* _Your instructions_: Print, please, exactly and only the lines between the line holding "Build this scene" and the line holding "from mathutils import Vector", inclusive, omitting any pictures.

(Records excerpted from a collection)
------------------------------------------------

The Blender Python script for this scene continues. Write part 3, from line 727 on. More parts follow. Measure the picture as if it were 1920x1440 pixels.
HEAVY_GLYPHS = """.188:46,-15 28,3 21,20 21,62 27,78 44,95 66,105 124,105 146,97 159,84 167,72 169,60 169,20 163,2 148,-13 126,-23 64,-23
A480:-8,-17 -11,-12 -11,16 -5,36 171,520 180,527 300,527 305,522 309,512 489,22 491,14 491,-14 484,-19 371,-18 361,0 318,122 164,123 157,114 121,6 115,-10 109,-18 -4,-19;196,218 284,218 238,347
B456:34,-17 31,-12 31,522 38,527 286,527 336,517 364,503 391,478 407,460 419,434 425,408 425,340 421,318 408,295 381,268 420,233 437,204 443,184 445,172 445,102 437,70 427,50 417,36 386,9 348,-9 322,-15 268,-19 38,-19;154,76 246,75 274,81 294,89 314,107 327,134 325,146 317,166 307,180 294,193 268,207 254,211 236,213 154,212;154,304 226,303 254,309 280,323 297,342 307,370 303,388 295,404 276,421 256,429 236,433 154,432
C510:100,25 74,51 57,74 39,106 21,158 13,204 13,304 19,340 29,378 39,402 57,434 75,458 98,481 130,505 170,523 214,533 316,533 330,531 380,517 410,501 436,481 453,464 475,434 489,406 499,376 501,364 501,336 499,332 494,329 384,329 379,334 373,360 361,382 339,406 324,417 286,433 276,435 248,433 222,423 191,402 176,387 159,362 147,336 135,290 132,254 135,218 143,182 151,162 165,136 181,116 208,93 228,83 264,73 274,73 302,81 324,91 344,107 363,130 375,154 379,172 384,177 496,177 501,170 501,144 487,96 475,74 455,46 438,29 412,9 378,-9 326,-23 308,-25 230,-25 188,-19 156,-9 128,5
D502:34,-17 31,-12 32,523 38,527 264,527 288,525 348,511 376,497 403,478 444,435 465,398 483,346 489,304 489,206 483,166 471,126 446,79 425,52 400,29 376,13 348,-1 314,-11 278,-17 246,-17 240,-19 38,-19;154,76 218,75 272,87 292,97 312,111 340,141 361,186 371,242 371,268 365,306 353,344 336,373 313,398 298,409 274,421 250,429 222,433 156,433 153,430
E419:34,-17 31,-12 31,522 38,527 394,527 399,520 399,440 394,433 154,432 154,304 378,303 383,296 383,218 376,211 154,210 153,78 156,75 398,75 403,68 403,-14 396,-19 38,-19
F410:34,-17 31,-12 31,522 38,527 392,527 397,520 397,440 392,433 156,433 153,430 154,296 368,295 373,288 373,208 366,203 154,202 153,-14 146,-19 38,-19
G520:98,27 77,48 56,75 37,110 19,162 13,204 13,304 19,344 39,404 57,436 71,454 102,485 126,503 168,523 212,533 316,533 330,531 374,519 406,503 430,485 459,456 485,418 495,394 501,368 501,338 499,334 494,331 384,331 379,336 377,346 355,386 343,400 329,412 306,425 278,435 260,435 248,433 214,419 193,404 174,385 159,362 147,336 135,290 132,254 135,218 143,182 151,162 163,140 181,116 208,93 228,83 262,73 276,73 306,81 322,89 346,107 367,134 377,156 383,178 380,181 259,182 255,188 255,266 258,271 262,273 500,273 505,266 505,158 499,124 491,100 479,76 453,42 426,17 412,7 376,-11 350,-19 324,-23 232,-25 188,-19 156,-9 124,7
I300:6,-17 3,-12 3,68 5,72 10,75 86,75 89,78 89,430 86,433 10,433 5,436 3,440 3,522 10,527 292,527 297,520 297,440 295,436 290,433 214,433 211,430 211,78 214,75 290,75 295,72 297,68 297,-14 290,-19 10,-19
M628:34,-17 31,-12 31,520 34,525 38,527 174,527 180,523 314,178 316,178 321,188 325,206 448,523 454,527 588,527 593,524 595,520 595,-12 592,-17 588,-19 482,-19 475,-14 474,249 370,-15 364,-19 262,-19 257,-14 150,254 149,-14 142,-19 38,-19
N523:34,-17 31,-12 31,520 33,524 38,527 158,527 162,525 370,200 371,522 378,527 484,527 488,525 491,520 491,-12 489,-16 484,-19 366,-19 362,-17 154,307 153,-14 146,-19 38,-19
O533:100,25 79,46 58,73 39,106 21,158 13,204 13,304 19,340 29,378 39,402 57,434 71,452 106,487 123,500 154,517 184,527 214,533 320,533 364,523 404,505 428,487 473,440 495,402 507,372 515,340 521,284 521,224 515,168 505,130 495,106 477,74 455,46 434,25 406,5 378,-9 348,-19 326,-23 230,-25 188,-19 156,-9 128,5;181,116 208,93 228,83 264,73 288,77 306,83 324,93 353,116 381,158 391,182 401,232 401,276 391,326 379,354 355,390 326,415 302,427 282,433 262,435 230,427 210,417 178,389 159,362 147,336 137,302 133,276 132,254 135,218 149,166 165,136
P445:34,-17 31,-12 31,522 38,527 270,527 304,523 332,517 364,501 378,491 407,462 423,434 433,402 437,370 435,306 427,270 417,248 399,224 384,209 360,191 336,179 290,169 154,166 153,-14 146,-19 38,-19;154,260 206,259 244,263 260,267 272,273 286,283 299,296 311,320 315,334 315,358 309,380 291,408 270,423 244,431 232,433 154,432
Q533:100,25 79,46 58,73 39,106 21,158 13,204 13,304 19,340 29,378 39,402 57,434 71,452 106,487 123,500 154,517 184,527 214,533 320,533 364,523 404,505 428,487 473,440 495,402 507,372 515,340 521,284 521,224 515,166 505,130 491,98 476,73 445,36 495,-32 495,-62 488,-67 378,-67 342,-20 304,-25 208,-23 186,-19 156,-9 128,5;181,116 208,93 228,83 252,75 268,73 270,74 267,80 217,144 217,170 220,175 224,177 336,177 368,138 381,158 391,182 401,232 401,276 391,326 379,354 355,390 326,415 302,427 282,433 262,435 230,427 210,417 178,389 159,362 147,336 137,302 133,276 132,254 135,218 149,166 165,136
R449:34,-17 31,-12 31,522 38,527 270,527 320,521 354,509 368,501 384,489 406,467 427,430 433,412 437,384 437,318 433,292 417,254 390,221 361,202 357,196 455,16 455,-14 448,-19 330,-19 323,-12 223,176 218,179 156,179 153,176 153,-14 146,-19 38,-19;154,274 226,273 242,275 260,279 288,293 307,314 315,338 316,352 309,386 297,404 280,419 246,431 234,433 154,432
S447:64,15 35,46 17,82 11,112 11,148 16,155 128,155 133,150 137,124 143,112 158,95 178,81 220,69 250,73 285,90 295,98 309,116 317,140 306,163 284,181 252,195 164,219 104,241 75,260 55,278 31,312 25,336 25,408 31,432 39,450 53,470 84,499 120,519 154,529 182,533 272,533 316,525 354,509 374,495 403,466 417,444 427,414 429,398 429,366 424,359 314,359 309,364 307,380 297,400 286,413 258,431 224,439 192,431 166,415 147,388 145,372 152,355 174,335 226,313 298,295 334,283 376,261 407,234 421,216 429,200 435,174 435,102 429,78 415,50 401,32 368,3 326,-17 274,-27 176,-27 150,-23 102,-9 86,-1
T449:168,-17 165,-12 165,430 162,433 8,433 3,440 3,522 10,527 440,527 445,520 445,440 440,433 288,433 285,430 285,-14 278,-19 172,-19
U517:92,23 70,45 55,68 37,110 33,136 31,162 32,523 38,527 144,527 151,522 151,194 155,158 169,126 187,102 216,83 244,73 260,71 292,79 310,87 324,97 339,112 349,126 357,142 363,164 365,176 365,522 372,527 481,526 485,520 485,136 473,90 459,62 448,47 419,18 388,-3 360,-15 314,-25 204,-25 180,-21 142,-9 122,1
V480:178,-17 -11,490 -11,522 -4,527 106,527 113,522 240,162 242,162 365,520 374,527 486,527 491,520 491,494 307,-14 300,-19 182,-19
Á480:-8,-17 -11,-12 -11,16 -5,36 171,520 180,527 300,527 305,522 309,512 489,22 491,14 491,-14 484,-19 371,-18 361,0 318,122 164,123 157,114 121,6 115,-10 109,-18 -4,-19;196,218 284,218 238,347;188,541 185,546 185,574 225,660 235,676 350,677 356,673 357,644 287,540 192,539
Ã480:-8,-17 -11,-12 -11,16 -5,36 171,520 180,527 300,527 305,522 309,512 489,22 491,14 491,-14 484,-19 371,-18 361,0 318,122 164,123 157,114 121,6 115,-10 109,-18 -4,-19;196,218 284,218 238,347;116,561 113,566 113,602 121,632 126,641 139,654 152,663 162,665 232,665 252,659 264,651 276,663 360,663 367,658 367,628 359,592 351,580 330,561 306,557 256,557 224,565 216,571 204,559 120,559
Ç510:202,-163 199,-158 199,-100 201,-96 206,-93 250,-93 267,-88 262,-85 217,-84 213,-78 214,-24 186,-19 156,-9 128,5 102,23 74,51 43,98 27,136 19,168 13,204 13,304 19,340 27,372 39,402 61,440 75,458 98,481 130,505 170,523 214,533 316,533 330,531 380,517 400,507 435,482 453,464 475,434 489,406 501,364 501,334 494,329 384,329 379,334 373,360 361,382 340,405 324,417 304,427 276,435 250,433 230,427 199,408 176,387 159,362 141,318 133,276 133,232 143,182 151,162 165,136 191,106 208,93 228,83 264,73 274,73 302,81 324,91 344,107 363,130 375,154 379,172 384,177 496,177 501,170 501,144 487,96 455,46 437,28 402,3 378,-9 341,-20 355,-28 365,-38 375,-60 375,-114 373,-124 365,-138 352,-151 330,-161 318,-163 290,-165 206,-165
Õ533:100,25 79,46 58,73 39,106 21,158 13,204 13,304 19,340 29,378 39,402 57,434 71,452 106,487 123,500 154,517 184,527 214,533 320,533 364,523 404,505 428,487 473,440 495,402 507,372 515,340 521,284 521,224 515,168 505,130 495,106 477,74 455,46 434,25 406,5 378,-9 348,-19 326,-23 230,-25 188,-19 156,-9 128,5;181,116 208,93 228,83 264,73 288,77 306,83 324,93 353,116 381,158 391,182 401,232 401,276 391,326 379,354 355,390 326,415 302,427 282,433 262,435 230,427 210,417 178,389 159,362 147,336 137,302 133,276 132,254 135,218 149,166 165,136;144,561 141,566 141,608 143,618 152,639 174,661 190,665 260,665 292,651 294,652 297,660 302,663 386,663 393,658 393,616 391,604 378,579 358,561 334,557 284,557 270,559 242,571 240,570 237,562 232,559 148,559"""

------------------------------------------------

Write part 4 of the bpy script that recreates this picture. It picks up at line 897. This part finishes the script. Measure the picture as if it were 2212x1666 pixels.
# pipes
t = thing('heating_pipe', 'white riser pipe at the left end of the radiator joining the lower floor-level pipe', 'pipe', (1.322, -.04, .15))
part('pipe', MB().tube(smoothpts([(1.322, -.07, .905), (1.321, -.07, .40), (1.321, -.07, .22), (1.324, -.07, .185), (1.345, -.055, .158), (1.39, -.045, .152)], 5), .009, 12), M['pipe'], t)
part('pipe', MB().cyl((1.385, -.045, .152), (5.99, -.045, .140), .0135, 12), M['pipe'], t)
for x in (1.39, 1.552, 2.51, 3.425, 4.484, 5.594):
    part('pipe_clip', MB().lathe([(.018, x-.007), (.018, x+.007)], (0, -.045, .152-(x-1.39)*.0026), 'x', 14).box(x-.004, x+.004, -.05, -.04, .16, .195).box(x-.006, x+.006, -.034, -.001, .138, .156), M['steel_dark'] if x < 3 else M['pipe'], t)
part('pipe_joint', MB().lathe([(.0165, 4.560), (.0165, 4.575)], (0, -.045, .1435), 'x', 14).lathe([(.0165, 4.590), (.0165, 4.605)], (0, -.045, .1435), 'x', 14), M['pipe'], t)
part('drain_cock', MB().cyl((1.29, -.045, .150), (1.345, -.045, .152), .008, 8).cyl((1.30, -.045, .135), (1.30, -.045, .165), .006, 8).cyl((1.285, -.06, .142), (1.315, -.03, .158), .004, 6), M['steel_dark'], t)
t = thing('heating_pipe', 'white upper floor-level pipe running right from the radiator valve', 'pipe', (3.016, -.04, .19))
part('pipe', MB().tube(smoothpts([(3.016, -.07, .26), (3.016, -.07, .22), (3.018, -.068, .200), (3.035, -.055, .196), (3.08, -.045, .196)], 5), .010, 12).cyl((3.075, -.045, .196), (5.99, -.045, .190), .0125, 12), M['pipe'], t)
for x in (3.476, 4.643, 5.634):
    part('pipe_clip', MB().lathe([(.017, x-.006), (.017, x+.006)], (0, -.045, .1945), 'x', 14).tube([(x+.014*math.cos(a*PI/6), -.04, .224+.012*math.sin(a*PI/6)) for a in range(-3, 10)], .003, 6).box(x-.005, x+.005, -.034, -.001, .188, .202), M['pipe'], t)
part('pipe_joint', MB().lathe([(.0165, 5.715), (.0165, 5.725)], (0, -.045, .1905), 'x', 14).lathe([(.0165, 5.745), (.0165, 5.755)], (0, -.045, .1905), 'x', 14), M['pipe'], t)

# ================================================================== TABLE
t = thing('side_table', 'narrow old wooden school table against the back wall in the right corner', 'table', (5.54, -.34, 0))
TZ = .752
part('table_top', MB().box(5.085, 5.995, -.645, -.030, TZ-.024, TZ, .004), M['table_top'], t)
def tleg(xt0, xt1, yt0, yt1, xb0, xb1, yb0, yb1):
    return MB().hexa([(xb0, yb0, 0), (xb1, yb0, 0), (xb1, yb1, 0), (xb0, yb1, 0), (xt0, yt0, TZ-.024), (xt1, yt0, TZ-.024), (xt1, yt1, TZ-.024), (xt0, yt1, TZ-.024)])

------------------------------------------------

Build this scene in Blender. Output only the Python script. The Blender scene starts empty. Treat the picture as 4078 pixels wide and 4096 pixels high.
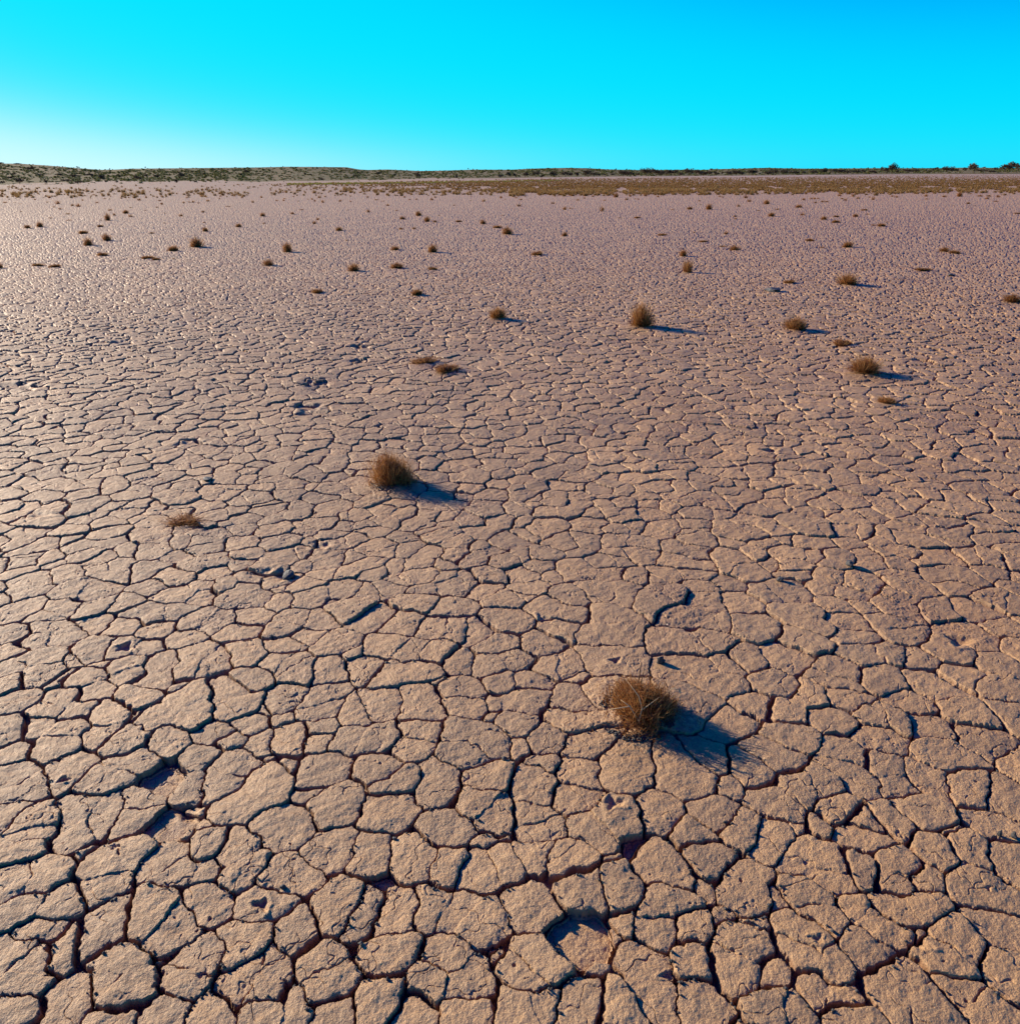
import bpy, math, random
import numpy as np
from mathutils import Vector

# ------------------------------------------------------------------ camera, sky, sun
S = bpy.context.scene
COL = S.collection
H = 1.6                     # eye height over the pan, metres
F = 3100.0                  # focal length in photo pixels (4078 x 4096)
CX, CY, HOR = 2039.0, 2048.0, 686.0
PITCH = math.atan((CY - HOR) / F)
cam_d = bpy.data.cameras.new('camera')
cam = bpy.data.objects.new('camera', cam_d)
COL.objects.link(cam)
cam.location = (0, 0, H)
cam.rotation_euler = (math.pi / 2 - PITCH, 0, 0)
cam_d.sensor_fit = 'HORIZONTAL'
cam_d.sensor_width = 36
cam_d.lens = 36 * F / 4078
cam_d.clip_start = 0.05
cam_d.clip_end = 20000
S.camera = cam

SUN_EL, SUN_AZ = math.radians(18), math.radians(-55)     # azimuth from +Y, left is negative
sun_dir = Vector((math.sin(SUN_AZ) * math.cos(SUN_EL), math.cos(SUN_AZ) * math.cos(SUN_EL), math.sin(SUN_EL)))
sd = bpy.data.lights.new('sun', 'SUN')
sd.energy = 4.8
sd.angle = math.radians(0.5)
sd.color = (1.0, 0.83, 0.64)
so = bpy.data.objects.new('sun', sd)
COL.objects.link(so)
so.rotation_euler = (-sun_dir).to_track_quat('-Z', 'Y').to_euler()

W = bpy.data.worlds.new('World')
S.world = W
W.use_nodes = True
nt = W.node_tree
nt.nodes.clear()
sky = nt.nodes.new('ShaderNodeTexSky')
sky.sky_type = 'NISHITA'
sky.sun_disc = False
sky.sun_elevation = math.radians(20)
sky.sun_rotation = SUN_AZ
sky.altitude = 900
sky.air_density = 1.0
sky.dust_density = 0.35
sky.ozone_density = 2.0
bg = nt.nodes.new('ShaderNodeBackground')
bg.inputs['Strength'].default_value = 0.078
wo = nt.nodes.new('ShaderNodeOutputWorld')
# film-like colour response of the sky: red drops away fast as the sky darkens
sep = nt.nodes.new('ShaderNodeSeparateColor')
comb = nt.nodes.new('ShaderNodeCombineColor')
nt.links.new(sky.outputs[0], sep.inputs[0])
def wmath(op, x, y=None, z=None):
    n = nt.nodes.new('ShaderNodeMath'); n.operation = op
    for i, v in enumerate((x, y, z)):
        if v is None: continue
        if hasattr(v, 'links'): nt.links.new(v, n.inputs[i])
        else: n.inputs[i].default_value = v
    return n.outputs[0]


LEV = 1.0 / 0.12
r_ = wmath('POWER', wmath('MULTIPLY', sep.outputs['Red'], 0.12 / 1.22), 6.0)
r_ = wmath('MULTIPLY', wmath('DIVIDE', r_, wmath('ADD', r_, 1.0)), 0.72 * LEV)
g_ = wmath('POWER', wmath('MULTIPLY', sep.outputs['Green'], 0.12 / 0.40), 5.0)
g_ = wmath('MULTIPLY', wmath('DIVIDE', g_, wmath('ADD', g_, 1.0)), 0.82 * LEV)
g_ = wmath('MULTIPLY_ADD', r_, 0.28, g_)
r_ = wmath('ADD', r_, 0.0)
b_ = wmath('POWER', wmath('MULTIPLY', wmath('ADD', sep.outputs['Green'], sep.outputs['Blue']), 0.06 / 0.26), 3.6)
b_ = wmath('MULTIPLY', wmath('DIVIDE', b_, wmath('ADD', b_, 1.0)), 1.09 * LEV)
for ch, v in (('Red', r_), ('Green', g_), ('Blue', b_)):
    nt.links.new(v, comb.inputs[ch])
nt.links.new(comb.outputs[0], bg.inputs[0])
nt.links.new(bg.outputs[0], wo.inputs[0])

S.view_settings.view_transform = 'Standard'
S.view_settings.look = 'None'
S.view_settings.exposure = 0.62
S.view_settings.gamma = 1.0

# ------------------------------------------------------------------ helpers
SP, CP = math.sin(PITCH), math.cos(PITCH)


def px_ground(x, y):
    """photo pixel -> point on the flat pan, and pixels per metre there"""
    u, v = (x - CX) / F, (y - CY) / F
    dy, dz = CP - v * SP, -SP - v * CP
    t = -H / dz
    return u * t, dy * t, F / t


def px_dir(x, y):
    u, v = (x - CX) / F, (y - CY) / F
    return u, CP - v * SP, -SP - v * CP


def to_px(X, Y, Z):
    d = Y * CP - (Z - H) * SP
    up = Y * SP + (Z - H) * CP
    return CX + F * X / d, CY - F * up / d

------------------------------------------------

* _Completed exercise_:
Build this scene in Blender. Output only the Python script. The Blender scene starts empty. Treat the picture as 4078 pixels wide and 4096 pixels high.
import bpy, math, random
import numpy as np
from mathutils import Vector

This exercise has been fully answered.